EXERCISE REQUIREMENTS |
Go through the records and extract every line with the word "Write".

RECORDED DATA |
— START —
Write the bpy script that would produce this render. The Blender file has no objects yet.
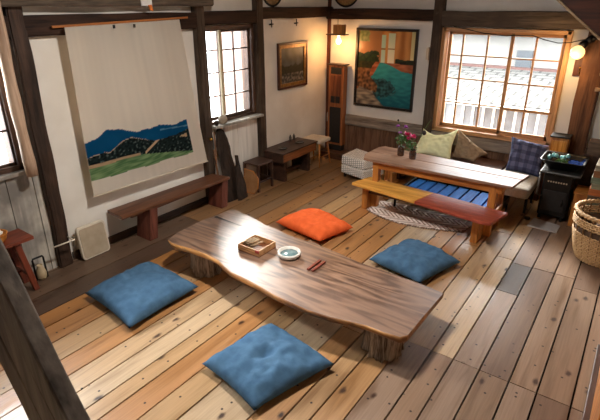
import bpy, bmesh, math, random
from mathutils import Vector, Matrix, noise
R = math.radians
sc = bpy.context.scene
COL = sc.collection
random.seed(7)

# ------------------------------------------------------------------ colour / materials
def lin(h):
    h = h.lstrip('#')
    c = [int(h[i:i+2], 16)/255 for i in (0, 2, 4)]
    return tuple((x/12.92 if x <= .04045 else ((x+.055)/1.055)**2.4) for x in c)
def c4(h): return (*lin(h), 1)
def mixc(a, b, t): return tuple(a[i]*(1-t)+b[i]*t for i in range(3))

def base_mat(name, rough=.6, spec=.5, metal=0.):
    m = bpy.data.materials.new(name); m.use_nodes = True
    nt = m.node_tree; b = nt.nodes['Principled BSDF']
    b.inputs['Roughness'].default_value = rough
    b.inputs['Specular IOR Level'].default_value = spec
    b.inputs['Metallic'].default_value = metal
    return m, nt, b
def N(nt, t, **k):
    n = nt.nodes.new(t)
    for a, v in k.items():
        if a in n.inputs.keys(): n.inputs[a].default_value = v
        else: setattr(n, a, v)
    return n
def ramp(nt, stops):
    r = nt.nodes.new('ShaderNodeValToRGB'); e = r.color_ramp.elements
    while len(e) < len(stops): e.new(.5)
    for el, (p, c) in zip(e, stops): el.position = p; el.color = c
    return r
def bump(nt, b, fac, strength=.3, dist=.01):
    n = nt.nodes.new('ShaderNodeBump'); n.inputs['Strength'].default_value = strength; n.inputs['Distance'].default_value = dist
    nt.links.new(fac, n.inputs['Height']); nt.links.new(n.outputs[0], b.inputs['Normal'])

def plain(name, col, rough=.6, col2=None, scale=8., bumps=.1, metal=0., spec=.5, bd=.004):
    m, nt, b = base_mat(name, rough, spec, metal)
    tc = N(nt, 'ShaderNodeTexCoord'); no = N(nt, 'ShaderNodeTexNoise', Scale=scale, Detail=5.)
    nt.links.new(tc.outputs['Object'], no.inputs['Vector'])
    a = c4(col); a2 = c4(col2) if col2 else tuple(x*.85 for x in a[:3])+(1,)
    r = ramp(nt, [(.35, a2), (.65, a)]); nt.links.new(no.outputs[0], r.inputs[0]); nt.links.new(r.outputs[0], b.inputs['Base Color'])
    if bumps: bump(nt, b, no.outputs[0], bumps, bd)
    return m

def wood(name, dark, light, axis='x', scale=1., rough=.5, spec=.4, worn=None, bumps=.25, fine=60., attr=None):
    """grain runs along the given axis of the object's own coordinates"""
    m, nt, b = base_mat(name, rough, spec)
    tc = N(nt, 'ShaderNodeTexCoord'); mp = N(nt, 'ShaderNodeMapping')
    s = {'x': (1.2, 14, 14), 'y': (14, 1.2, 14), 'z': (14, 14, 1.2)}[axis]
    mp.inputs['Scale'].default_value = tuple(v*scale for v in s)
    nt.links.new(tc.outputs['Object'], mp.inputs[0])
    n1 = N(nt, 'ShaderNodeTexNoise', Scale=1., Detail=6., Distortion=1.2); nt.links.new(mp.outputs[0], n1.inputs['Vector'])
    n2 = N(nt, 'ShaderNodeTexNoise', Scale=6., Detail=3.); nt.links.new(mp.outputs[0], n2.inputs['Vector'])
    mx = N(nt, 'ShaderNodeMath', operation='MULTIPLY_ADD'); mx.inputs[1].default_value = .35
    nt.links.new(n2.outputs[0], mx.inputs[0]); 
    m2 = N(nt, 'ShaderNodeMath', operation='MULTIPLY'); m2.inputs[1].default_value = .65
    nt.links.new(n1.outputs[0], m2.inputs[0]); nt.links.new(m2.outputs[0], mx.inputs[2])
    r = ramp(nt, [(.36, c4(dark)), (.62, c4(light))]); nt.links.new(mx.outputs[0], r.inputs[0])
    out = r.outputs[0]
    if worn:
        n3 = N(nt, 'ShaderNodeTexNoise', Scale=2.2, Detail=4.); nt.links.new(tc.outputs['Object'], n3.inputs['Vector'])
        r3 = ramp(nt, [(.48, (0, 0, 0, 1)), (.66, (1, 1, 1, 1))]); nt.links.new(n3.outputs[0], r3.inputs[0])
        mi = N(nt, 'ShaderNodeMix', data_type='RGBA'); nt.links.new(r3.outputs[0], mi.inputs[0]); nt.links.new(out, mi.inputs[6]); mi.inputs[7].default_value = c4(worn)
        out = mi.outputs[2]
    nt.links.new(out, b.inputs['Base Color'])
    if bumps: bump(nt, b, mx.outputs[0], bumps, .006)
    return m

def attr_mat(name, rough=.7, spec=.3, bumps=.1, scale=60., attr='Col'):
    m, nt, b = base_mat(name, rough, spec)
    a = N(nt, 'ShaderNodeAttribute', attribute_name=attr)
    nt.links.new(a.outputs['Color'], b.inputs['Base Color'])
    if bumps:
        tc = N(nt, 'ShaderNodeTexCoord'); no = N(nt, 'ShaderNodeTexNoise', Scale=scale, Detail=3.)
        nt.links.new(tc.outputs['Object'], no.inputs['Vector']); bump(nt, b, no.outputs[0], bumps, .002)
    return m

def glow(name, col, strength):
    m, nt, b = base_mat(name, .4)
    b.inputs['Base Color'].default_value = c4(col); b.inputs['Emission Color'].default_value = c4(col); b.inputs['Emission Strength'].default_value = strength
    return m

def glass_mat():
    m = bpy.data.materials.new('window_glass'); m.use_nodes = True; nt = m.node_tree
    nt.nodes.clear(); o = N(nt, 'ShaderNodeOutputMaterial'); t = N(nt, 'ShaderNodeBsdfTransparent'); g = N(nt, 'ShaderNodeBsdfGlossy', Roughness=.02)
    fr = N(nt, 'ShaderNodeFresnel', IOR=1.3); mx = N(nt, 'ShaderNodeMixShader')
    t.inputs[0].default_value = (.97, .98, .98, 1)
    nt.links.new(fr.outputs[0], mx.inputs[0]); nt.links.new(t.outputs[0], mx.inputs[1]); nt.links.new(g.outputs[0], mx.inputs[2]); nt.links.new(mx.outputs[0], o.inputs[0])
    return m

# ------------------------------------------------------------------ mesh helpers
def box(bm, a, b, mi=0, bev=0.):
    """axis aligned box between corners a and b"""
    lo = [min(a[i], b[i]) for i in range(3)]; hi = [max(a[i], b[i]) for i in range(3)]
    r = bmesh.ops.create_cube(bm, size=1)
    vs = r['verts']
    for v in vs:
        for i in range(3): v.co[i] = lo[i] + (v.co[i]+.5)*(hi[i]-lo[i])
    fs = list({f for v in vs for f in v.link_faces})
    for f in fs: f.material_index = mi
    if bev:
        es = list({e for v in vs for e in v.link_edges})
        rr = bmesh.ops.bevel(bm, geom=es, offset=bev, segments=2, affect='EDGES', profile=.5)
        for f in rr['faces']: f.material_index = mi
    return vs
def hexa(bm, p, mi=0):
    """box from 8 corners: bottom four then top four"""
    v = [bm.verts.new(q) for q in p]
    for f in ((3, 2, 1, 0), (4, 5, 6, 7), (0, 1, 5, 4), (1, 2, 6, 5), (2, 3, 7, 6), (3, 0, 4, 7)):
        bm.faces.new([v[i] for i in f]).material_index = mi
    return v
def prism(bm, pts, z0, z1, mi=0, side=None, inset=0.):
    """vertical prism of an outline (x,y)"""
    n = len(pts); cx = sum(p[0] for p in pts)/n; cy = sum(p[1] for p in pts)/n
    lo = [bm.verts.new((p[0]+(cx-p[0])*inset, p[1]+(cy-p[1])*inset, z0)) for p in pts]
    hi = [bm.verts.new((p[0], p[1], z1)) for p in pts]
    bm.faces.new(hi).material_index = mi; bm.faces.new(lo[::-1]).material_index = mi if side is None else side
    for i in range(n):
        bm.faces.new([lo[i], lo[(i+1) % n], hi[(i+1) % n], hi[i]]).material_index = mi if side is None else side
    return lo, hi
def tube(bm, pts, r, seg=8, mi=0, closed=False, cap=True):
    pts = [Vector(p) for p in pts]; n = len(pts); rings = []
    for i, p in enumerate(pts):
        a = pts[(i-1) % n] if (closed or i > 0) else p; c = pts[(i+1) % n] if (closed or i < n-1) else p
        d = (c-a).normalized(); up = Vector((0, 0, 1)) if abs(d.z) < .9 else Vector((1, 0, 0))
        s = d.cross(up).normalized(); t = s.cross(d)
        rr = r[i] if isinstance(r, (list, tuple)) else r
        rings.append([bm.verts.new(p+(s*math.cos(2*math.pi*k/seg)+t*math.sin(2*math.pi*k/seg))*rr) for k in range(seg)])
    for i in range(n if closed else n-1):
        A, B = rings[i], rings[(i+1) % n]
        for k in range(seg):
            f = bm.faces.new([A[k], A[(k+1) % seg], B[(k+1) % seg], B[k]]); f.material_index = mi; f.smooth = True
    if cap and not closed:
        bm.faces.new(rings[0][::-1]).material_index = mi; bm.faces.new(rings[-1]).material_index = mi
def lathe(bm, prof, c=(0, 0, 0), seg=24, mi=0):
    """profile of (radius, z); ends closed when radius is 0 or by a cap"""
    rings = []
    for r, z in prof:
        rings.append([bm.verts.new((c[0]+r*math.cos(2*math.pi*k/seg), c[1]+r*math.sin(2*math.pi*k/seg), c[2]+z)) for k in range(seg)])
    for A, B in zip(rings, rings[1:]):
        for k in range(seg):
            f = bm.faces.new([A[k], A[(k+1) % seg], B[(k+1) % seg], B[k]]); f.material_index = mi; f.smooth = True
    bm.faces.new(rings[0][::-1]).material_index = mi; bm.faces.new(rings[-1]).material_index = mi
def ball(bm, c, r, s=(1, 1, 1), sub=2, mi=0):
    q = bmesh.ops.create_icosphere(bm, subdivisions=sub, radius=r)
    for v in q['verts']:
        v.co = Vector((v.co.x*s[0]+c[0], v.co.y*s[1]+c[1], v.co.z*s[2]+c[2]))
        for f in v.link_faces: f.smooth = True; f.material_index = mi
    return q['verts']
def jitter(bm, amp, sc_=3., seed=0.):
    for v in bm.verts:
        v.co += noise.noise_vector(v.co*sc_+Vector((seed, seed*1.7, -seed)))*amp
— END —
— START —
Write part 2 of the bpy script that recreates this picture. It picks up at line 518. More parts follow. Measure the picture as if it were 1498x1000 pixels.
— END —
— START —
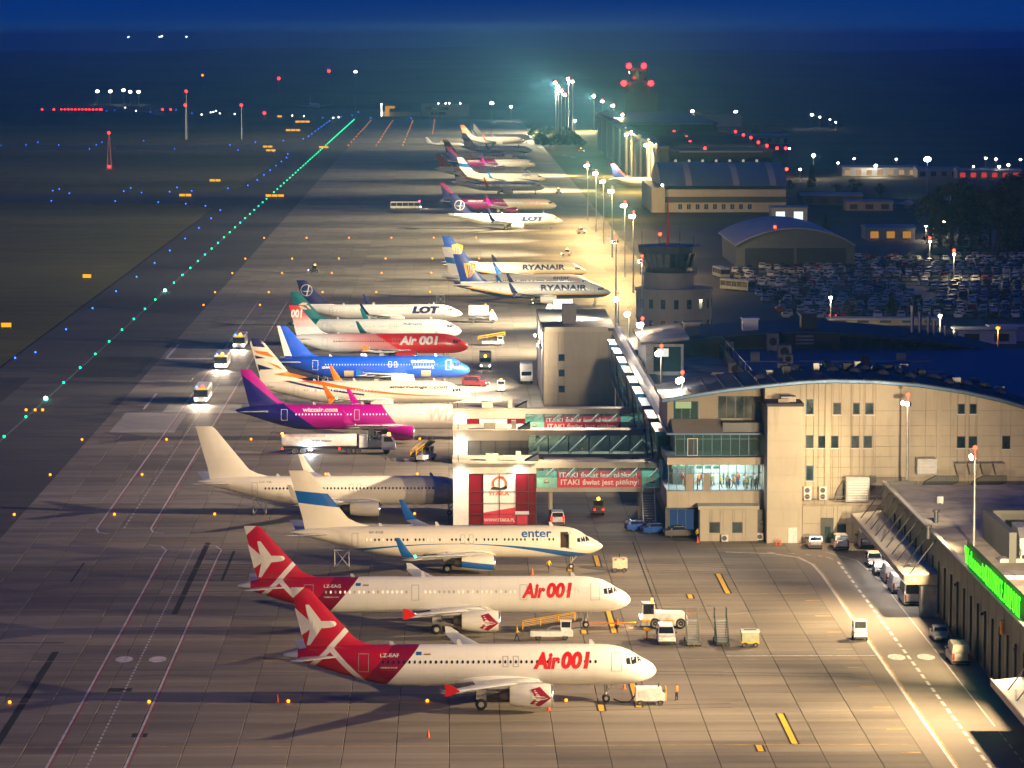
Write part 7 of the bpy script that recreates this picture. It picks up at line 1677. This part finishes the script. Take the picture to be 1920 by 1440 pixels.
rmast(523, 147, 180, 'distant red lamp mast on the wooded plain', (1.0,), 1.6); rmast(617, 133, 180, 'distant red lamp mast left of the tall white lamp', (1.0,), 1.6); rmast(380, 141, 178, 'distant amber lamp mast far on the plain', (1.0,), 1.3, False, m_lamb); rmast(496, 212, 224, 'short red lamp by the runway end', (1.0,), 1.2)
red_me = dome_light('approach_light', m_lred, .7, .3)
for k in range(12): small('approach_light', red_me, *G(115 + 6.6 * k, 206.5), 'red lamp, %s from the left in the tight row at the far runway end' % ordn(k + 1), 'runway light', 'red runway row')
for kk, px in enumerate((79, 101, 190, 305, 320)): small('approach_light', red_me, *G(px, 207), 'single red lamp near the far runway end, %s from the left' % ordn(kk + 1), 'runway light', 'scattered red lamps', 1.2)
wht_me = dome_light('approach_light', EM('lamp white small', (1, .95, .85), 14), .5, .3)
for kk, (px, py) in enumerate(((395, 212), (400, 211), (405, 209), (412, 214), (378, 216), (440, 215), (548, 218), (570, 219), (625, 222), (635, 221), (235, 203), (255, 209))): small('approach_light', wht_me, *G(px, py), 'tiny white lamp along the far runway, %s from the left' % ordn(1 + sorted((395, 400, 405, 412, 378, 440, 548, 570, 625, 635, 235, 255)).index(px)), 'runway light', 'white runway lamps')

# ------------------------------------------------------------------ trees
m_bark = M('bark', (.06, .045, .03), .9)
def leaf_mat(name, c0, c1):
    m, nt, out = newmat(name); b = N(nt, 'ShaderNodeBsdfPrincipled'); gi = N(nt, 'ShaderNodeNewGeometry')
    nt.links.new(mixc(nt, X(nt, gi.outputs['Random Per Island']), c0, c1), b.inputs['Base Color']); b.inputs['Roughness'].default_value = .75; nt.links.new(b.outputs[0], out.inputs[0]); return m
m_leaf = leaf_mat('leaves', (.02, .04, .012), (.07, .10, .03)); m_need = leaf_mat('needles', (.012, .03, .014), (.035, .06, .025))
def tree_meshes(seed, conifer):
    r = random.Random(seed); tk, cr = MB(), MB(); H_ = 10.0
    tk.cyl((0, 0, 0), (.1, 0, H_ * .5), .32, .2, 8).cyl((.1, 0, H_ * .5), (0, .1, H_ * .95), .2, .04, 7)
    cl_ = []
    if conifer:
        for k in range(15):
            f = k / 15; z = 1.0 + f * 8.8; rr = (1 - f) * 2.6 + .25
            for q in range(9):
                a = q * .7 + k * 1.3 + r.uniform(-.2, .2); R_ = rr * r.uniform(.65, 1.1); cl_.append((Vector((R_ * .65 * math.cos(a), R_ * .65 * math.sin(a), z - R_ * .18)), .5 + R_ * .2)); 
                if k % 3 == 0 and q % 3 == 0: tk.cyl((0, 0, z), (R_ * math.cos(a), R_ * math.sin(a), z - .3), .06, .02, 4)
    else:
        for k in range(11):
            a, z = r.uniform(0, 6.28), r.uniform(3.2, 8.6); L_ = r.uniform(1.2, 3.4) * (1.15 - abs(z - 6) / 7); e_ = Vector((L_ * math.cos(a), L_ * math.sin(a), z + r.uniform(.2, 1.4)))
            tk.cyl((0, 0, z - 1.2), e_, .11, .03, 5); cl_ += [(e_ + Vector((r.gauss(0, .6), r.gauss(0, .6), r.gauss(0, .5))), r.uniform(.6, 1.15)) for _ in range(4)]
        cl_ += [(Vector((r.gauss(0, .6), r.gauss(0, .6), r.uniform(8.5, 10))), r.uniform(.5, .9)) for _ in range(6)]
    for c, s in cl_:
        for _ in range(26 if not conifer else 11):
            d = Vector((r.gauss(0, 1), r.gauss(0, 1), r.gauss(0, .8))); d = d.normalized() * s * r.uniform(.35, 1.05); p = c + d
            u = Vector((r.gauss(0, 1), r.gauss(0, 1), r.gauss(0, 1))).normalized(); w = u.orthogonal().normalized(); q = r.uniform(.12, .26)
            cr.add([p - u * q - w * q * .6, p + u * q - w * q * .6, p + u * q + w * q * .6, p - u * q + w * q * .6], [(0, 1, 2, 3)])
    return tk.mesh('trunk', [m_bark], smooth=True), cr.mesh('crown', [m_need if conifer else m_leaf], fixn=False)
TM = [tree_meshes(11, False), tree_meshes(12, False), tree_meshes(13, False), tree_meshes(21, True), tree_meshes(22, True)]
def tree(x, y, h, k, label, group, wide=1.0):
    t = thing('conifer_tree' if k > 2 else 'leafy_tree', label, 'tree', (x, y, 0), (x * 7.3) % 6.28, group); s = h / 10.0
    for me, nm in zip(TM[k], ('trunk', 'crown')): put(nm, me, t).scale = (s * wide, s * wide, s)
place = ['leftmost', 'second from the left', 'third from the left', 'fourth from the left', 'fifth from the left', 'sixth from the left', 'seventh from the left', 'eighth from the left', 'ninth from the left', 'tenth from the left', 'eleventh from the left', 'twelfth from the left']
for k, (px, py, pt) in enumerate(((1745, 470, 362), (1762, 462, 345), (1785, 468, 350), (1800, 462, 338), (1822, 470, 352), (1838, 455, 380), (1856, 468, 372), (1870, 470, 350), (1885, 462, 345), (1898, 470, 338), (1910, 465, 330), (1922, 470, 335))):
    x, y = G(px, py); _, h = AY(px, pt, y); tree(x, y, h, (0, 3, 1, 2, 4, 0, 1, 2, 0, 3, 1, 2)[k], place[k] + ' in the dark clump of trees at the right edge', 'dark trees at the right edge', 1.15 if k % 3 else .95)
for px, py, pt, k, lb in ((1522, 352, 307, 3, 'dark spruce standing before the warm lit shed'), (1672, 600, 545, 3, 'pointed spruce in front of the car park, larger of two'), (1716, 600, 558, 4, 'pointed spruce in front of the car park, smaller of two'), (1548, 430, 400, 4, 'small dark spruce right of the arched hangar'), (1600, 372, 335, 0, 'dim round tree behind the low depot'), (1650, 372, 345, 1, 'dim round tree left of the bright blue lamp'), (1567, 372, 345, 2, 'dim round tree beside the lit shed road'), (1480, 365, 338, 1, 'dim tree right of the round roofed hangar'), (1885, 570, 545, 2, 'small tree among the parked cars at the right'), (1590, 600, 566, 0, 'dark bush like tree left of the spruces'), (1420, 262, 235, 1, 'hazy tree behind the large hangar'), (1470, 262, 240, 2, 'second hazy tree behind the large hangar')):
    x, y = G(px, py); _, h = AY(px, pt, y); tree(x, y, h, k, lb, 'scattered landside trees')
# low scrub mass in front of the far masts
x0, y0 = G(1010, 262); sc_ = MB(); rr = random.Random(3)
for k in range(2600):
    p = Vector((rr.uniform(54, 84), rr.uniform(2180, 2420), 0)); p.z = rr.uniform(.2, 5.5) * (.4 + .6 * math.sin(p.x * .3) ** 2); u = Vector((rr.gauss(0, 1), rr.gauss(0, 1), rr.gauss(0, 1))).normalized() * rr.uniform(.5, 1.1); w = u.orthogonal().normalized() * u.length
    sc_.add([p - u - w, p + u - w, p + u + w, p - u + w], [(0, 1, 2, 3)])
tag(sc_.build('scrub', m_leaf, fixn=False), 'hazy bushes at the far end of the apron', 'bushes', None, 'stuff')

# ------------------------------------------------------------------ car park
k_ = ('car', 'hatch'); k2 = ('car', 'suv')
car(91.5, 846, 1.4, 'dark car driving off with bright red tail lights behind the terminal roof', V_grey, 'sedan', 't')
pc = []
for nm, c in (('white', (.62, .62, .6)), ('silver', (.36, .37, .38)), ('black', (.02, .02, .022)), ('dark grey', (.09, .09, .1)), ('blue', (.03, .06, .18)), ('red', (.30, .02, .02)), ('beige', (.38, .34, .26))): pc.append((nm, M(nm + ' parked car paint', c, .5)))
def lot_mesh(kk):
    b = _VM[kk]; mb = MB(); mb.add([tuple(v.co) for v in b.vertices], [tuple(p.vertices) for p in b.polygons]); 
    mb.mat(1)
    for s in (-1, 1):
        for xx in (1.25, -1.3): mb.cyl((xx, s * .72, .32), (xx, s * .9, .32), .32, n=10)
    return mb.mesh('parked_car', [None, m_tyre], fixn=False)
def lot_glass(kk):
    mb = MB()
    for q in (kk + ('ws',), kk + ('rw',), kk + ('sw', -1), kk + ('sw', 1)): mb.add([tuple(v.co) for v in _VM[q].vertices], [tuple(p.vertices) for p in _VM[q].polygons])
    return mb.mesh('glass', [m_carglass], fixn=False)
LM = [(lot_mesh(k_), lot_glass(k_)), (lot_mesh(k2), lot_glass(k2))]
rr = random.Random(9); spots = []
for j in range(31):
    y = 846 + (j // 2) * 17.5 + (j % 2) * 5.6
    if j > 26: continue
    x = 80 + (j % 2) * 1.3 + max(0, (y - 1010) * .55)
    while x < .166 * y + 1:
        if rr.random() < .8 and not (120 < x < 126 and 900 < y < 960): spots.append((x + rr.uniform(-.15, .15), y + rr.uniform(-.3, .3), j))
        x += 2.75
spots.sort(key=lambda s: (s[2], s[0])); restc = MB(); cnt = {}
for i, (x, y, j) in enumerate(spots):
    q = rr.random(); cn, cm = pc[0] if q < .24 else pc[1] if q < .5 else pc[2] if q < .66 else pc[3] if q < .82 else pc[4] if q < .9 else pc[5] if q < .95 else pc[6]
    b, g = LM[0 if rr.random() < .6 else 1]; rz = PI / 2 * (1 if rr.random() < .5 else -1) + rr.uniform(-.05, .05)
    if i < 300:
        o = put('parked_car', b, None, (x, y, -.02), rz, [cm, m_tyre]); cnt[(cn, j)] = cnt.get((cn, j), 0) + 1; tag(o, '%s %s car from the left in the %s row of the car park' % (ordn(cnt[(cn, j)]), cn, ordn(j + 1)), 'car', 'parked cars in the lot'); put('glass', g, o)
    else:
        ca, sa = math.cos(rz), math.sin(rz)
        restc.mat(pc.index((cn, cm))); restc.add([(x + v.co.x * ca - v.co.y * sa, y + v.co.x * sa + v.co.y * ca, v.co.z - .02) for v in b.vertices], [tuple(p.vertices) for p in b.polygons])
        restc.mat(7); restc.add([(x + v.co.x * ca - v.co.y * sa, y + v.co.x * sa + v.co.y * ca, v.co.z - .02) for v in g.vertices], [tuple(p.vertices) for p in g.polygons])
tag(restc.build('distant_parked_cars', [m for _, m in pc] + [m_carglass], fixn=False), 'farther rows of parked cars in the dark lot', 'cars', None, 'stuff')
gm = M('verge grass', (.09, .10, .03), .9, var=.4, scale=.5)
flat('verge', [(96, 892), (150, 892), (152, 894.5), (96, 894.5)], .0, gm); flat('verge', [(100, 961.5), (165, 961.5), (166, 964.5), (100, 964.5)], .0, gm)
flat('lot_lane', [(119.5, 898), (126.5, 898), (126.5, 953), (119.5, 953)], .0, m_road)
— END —
RESPONSE TO THIS EXERCISE |
Write the bpy script that would produce this render. The Blender file has no objects yet.
Write part 2 of the bpy script that recreates this picture. It picks up at line 518. More parts follow. Measure the picture as if it were 1498x1000 pixels.
Write part 7 of the bpy script that recreates this picture. It picks up at line 1677. This part finishes the script. Take the picture to be 1920 by 1440 pixels.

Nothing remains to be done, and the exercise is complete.